Quote every line from the top of the listing down to and including the line that contains "PI = math.pi".
□ □ □ □ □
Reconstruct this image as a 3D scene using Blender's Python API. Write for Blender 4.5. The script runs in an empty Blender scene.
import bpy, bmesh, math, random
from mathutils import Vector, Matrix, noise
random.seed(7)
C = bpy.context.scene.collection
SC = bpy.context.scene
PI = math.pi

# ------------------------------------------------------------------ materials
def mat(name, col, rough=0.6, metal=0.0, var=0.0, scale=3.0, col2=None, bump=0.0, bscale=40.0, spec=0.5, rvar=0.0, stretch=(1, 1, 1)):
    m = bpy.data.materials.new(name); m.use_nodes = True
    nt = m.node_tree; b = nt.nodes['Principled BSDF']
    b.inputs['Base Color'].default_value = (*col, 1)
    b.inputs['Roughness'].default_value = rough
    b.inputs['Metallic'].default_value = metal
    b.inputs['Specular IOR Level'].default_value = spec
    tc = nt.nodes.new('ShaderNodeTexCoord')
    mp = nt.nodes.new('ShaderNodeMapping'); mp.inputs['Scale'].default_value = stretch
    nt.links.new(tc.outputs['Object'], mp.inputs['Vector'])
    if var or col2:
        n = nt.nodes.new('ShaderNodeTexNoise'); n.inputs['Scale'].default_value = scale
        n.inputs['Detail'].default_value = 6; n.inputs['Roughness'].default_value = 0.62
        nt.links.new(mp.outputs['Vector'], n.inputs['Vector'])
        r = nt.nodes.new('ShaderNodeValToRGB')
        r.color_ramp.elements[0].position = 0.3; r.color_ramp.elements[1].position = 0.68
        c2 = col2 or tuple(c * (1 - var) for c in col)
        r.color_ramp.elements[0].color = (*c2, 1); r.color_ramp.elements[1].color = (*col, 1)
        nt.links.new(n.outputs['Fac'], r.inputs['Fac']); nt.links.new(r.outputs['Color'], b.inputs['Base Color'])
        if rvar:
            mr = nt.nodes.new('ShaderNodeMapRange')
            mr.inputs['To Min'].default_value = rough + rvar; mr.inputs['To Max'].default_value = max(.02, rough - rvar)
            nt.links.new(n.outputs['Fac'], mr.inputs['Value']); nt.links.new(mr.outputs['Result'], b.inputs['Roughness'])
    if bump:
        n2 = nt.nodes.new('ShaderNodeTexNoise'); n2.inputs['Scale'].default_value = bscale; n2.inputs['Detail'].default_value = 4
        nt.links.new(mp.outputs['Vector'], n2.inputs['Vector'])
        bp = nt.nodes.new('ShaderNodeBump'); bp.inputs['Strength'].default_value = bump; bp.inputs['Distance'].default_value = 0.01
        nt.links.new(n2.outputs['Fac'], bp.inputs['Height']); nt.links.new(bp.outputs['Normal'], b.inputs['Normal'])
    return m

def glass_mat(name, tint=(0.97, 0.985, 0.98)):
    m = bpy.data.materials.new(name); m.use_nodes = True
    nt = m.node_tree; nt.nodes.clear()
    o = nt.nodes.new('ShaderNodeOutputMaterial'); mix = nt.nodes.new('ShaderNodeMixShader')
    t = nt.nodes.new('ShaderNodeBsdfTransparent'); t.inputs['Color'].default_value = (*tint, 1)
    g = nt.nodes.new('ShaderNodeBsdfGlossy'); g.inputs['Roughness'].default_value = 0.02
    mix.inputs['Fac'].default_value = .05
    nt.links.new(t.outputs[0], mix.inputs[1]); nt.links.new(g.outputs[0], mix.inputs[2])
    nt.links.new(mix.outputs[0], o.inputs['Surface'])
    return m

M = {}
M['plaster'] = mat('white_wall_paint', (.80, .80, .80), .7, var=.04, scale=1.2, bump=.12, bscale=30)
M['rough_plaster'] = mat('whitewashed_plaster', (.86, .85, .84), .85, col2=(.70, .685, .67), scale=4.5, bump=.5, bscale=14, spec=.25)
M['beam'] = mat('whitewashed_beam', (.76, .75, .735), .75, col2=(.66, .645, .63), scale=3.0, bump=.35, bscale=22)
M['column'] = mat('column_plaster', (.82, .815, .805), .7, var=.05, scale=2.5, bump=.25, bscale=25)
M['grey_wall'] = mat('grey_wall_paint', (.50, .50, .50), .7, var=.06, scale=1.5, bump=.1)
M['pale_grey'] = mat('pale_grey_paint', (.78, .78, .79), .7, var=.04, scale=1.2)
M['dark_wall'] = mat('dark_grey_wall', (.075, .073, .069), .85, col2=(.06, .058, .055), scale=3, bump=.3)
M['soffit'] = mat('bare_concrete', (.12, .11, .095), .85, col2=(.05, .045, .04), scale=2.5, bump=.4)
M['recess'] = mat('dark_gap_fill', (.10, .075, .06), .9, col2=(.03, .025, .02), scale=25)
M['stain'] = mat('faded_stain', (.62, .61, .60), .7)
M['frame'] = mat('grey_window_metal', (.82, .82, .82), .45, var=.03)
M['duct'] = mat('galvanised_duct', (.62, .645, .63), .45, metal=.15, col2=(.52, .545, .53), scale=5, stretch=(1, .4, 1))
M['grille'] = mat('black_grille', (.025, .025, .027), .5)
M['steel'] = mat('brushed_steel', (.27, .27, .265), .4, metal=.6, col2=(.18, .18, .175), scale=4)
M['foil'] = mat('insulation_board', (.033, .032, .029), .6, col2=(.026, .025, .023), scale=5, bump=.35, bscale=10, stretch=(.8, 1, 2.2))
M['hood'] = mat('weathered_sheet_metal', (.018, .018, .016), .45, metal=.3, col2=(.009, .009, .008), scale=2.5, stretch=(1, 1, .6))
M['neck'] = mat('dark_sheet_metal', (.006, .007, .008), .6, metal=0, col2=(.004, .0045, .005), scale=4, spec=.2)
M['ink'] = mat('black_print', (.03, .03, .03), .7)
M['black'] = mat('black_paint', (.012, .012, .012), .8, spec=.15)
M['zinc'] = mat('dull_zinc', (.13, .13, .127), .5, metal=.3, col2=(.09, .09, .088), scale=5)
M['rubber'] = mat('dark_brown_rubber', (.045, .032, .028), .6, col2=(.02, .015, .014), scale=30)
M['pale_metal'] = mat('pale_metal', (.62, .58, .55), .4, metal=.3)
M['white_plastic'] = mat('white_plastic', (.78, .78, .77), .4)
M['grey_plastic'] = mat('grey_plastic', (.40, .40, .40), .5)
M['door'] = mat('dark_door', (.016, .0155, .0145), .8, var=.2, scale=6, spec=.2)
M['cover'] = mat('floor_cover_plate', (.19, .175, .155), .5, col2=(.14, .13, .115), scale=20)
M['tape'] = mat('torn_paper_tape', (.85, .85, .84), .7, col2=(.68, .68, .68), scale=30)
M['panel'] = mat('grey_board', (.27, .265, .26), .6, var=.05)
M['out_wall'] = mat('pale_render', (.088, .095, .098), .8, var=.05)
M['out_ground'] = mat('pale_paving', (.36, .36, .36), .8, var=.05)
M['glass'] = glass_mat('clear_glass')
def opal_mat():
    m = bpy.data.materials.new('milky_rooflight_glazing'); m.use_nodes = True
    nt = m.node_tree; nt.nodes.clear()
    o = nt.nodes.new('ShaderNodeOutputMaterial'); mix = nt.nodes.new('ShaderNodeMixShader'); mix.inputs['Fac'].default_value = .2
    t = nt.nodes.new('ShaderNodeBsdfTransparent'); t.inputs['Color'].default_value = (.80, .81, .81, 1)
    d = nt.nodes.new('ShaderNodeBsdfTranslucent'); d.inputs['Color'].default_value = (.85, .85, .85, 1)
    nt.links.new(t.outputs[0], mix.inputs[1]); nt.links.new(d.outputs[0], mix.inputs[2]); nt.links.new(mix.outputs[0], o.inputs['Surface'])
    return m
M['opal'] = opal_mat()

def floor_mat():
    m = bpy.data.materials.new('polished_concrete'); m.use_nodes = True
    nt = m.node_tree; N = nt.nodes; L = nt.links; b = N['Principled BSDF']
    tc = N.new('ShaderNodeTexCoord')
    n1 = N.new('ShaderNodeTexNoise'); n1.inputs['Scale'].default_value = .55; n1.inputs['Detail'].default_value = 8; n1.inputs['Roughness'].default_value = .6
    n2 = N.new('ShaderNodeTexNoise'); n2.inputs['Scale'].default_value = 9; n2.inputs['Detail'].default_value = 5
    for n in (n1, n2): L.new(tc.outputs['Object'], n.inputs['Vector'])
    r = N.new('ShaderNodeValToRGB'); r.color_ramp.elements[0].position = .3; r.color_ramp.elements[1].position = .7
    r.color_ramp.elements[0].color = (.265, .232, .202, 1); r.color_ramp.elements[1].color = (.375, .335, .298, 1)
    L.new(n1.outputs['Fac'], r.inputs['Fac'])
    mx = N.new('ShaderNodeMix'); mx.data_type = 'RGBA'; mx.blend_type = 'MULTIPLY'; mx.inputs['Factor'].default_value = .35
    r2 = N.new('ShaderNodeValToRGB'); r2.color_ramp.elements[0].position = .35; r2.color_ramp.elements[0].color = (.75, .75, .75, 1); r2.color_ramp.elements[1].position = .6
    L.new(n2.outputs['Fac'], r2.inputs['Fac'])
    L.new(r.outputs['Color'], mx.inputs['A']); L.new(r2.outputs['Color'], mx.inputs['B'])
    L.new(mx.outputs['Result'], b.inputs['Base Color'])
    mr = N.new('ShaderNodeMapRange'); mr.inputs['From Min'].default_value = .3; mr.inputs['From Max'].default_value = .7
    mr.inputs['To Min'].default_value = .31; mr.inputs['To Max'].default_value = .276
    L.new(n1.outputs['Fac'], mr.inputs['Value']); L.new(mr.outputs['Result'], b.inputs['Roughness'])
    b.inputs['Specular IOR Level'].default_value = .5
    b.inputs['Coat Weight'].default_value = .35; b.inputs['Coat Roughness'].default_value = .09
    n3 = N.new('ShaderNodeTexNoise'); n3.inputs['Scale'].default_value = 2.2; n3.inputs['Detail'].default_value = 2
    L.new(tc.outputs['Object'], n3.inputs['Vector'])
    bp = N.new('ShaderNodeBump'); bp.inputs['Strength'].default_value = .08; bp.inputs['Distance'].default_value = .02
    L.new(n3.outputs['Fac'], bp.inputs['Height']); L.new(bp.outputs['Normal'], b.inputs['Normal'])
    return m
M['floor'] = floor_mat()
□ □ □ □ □
**Solution to the problem:**
Reconstruct this image as a 3D scene using Blender's Python API. Write for Blender 4.5. The script runs in an empty Blender scene.
import bpy, bmesh, math, random
from mathutils import Vector, Matrix, noise
random.seed(7)
C = bpy.context.scene.collection
SC = bpy.context.scene
PI = math.pi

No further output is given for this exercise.